Sustainability is no longer absent from corporate strategy, but it’s still widely misunderstood.
For many businesses sustainability is approached as a compliance checklist. A set of metrics designed to satisfy regulators, investors, or ESG ratings agencies. While reporting is essential, reducing sustainability to a box-ticking exercise limits its potential.
“We need to stop positioning sustainability as a reporting obligation, it creates confusion and undermines the purpose and benefits.”
As global regulations such as the EU’s CSRD continue to evolve (and sometimes stall) companies are scrambling to adjust. In the process many lose sight of what sustainability is really about, driving innovation, building resilience, and creating long-term value in a fast-changing world.
The leading companies are making sustainability central to how they operate and grow. They’re not asking, “How do we meet Sustainability requirements?” but rather, “How can Sustainability help us outperform, attract talent, and unlock new markets?”
Reporting vs Managing: A Crucial Distinction
One of the most common and costly mistakes is confusing reporting with management.
Reporting looks backward. It measures performance after the fact.
Management looks forward. It drives decisions, aligns incentives, and embeds accountability.
“Imagine if everyone started managing sustainability risks and acting on opportunities rather than just reporting them.”

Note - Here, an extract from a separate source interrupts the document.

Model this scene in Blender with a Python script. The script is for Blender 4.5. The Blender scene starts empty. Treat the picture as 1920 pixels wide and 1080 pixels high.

Most are measuring and reporting but very few are truly acting sustainably. Sustainability needs to be a way of operating not adjacent to it. That means shifting from output and disclosure to outcome and impact.
Too often we see everyone recycling the same Sustainability narratives as their competitors rather than creating their own authentic programmes. The result? Lots of reporting, very little progress. What is promising is that stakeholders now are increasingly adept at spotting greenwashing or vague commitments so this copycat approach will be exposed.
Nowhere is this shift from compliance to collaboration more necessary than in the travel sector – an industry where sustainability challenges are complex, global, and deeply interconnected.
Sustainability in the Travel Industry Value Chain
True progress requires collaboration, and this is critically important in the travel industry value chain. The travel industry faces an urgent decarbonisation challenge. But where there are challenges, there is also opportunity.
From aviation emissions to corporate travel footprints, the sector must fundamentally transform. Airlines, travel management companies, corporate clients, regulators, and technology providers need to work together with aligned incentives, transparent data sharing, and joint investment in scalable solutions such as:
- Sustainable aviation fuel (SAF)
- Carbon removal technologies
- Smarter, digitally optimised travel policies
This transformation won’t be achieved in isolation and it goes far beyond reporting. It will take shared responsibility, collaboration across the value chain, and a collective commitment to purpose-driven innovation.
The Way Forward
More reporting doesn’t equal more progress.
It is far better to report fewer, more meaningful metrics that reflect genuine action and are aligned with stakeholder priorities.
Ask yourself:
- Are our sustainability goals integrated with our business model?
- Are we focusing on what really matters to stakeholders?
- Is our sustainability strategy understood across all levels?
There’s often a disconnect between executive ambition and on the ground execution. That gap must be closed through consistent communication, personal relevance, and authentic engagement at every level.
To shift from compliance to competitive advantage, companies must go beyond chasing regulatory requirements and start executing long-term, business-integrated strategies.
Sustainability Is Strategy
Sustainability is not just about disclosures and ratings. The companies that will lead the future won’t be those with the longest Sustainability reports. They’ll be those that:
- Act with purpose
- Build sustainable cultures
- Manage risk intentionally
- And collaborate across their value chain to embed sustainability meaningfully
Don’t follow the crowd. Look beyond your own industry for inspiration. Work with partners who bring fresh ideas and shared ambition. Because the businesses that treat sustainability as strategy not obligation are the ones that will succeed.